What the task requires — From the first line of the data below, repeat each line exactly until you reach the line with "scene = bpy.context.scene"; include that line too.

Provided data —
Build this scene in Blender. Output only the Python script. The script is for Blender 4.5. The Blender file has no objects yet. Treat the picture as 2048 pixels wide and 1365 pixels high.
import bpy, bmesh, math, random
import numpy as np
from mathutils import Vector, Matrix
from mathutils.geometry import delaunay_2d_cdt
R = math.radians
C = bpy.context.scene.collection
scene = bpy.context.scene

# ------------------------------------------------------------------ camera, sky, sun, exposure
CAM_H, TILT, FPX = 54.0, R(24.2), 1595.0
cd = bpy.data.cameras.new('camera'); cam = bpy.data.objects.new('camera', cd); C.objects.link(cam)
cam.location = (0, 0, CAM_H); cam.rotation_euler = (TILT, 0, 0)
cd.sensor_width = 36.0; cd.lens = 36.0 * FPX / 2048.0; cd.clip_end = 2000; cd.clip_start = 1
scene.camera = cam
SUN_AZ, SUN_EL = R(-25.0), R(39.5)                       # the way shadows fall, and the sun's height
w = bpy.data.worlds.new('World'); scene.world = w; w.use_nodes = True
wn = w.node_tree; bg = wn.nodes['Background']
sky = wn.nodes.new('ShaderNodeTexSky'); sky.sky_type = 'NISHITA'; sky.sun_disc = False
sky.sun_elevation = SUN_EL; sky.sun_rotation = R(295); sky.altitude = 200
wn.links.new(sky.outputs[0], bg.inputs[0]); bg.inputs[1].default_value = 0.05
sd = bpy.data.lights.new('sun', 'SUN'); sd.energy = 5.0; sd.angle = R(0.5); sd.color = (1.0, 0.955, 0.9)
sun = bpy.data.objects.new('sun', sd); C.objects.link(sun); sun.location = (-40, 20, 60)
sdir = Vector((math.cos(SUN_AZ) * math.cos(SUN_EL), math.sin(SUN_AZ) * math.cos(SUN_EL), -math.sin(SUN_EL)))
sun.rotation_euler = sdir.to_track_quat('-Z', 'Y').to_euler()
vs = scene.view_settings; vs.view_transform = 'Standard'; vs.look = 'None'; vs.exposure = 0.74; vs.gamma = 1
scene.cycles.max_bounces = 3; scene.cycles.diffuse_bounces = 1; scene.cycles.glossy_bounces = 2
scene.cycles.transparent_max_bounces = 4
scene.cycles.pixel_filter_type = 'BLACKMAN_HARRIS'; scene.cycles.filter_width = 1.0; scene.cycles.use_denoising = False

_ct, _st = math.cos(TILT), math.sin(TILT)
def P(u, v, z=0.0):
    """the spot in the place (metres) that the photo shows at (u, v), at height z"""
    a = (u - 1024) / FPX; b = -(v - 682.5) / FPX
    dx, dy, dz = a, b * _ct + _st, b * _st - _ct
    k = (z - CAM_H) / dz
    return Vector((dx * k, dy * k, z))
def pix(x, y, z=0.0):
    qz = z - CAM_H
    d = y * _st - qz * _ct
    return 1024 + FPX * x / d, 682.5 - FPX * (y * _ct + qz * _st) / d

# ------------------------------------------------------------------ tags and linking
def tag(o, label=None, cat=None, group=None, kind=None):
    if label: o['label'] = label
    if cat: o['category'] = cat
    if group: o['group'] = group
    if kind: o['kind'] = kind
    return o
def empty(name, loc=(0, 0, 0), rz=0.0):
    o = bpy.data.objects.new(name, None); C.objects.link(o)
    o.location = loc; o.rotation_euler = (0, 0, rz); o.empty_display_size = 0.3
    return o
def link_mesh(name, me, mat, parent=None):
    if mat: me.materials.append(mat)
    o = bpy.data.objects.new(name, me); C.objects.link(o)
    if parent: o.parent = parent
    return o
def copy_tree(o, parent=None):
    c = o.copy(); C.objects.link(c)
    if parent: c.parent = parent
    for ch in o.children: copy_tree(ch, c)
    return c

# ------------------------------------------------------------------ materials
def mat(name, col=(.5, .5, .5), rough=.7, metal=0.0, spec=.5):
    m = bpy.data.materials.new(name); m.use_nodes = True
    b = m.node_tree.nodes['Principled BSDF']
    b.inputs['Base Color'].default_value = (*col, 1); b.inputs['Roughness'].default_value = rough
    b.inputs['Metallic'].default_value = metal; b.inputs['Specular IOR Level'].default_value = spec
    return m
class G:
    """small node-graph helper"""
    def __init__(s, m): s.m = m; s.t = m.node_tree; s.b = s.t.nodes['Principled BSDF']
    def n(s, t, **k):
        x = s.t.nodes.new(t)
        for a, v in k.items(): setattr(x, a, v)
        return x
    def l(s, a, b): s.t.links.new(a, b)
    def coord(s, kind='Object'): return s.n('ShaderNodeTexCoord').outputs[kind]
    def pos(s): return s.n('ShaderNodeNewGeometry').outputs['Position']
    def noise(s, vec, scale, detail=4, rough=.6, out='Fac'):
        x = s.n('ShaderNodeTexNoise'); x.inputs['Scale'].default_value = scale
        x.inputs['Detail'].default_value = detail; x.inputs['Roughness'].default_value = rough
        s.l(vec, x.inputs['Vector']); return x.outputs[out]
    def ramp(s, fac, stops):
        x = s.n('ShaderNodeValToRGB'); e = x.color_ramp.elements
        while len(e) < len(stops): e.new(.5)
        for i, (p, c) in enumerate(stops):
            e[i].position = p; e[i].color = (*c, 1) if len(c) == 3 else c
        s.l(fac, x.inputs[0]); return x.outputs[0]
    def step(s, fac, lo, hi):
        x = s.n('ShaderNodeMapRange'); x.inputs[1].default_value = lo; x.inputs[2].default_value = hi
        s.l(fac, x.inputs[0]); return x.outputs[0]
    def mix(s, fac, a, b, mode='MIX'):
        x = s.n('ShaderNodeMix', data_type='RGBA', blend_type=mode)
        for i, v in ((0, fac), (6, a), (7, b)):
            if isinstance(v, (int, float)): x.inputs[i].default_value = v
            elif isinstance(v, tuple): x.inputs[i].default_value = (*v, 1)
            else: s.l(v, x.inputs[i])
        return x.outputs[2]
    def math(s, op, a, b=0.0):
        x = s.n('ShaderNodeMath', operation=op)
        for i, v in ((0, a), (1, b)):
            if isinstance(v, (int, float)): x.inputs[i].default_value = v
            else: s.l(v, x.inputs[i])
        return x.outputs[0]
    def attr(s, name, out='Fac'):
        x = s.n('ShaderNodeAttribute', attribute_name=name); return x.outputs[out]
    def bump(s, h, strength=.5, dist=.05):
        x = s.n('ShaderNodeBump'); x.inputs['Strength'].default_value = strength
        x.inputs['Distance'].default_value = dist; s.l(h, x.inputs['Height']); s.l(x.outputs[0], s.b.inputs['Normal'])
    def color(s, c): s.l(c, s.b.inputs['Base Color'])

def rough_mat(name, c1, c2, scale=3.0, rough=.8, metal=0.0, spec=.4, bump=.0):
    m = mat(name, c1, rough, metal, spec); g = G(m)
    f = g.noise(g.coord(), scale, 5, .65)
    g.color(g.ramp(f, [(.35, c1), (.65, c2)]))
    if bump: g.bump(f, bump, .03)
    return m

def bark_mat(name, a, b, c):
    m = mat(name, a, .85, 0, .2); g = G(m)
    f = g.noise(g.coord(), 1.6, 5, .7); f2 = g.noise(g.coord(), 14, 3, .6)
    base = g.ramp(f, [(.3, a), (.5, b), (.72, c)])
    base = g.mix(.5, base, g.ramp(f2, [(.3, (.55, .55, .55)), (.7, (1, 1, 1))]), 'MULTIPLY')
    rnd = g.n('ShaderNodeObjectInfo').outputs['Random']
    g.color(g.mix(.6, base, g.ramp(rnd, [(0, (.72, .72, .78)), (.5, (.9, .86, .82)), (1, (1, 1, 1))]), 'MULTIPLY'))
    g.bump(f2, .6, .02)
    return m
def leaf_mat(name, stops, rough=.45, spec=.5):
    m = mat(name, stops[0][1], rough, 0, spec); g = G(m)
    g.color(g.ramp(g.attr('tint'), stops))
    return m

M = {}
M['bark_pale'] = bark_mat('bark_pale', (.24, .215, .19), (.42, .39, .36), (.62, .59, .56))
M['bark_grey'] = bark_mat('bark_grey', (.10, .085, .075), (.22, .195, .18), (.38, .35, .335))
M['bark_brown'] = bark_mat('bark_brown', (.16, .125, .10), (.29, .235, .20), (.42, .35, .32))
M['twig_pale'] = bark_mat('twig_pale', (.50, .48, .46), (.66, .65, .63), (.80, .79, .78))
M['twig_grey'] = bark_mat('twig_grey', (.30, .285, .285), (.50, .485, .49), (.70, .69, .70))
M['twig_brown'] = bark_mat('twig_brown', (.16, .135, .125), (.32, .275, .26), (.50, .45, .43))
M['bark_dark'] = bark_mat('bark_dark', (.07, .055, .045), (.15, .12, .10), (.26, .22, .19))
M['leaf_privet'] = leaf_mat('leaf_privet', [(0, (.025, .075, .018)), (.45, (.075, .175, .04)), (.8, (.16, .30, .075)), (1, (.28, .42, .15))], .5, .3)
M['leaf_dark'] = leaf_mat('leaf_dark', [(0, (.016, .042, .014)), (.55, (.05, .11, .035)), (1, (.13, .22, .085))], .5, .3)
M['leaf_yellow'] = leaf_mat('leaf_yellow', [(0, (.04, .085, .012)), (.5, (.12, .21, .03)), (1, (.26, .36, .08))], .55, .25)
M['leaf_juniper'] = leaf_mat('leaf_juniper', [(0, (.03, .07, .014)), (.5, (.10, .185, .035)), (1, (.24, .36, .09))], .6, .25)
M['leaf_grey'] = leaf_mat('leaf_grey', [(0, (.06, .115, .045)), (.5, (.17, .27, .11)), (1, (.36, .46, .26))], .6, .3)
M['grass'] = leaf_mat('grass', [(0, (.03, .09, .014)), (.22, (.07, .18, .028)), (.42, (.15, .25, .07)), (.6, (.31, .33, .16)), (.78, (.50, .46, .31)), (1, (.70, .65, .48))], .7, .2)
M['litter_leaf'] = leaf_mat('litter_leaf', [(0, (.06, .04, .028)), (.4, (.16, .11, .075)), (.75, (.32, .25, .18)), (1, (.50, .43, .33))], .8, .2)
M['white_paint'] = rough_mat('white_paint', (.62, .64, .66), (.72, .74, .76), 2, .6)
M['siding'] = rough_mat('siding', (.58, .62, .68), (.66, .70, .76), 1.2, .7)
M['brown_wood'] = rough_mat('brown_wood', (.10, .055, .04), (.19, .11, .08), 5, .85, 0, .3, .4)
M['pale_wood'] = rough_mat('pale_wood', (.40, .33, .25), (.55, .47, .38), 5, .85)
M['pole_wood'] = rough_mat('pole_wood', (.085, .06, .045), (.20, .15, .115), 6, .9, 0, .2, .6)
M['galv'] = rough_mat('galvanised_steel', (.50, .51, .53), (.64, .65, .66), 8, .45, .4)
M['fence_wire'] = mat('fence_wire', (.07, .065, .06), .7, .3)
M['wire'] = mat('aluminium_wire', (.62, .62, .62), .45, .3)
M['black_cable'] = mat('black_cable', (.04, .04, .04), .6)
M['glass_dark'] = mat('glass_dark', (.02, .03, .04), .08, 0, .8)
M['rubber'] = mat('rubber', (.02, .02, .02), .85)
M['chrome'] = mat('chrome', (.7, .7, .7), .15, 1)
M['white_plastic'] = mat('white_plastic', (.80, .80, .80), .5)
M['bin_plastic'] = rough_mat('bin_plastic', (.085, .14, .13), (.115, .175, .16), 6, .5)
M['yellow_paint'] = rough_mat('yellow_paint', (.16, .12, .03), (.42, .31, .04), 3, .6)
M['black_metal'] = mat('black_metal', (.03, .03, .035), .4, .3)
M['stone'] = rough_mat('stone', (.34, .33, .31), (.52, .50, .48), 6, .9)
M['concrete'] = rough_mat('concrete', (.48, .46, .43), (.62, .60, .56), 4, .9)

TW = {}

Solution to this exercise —
Build this scene in Blender. Output only the Python script. The script is for Blender 4.5. The Blender file has no objects yet. Treat the picture as 2048 pixels wide and 1365 pixels high.
import bpy, bmesh, math, random
import numpy as np
from mathutils import Vector, Matrix
from mathutils.geometry import delaunay_2d_cdt
R = math.radians
C = bpy.context.scene.collection
scene = bpy.context.scene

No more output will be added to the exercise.